Here is one final passage from Isaiah. Notice how God’s people feel, and how God helps them (and us) to see the reality. He will never leave us nor forsake us.

Sing, O heavens! Be joyful, O earth! And break out in singing, O mountains! For the LORD has comforted His people, and will have mercy on His afflicted. But Zion said, “The LORD has forsaken me, and my Lord has forgotten me.” “Can a woman forget her nursing child, and not have compassion on the son of her womb? Surely they may forget, yet I will not forget you. See, I have inscribed you on the palms of My hands; your walls are continually before Me” (Isaiah 49:13-16).

They Are New Every Morning

Remember my affliction and my wanderings, the wormwood and the gall! My soul continually remembers it and is bowed down within me. But this I call to mind, and therefore I have hope: The steadfast love of the LORD never ceases; his mercies never come to an end; they are new every morning; great is your faithfulness. “The LORD is my portion,” says my soul, “therefore I will hope in him.” The LORD is good to those who wait for him, to the soul who seeks him (Lamentations 3:19-25).

Many of you reading this already have heard that last Tuesday night our family suffered a tragedy in that our barn and riding arena burned down, and we lost our horses, sheep, goats and chickens. The family and our house is safe, praise God. But the pain we are experiencing is just hard to put into words. We certainly welcome your continued prayers to God on our behalf as we walk through this trial and seek healing and comfort. The outpouring of love and support from neighbors, the church family and from friends around the country has been overwhelming. God is good, and His love is seen in the people He has made in His image.

They Are New Every Morning

The picture I have attached to this post is of the sun beginning to rise on Friday morning.

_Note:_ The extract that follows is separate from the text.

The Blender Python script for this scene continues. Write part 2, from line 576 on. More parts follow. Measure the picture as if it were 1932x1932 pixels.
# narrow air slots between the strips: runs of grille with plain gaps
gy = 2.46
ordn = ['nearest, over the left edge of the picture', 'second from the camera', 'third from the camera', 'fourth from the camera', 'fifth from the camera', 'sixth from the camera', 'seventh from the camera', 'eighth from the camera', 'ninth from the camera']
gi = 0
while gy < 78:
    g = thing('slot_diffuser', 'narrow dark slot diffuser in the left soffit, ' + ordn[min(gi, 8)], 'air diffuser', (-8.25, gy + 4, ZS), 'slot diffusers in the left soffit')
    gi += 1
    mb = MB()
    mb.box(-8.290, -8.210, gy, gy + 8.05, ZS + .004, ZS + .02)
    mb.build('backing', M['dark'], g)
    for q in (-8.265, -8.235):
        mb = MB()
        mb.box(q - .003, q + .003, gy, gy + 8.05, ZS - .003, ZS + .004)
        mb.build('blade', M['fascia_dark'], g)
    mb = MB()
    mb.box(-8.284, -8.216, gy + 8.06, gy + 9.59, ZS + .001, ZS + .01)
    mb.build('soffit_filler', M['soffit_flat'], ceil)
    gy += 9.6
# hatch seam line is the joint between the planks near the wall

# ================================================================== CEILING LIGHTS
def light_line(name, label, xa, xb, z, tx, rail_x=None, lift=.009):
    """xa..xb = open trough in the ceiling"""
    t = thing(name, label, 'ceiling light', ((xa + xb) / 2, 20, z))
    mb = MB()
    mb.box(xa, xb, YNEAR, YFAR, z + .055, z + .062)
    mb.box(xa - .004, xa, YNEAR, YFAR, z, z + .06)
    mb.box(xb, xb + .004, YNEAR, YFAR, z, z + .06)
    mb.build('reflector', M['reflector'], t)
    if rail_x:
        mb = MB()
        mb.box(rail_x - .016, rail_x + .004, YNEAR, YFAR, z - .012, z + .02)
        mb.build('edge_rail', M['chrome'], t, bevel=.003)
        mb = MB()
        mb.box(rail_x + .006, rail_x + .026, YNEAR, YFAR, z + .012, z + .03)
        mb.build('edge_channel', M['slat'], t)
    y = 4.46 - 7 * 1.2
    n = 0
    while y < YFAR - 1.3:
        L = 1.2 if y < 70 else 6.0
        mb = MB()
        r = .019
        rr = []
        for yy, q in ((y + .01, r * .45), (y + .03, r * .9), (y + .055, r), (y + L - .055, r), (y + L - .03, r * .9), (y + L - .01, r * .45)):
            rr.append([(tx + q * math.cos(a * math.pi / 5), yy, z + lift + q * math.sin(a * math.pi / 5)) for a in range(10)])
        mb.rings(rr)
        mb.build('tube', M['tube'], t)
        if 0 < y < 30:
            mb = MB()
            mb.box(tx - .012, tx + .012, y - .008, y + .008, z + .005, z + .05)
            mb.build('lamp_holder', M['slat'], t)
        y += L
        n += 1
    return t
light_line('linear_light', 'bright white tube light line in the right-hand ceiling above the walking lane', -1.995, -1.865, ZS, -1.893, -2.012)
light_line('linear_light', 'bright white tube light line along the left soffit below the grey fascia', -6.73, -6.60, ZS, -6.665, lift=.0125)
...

You know the sun rises every morning? Even when there is devastation and pain, the sun rises every morning. Seeing the sunrise made me think of the above passage in Lamentations written by Jeremiah.

Jeremiah was standing in the midst of Jerusalem after its destruction. An entire city including the temple Solomon built for Israel to worship the Lord their God was destroyed and burned. I can only begin to imagine the devastation he saw. I can only begin to imagine the deep pain Jeremiah experienced as he surveyed the carnage. Fires take a long time to go out. The smells and sights are things you will never remove from your mind. Worse than that for Jeremiah was that he preached for decades warning of this event, yet the people did not listen nor repent. The book of Lamentations is structured such in the Hebrew that Jeremiah is literally weeping from A to Z.

Yet in the midst of all that pain, Jeremiah called to his mind some very important qualities of God. When we are in the depths our pain, we must also call to mind these qualities of God. I will leave you with these hopeful phrases from Lamentations 3.

The steadfast love of the Lord never ceases.

His mercies never come to an end.

They are new every morning.

Great is Your faithfulness.

“The Lord is my portion,” says my soul.

Therefore I will hope in Him.

The Lord is good to those who wait for Him, to the soul who seeks Him.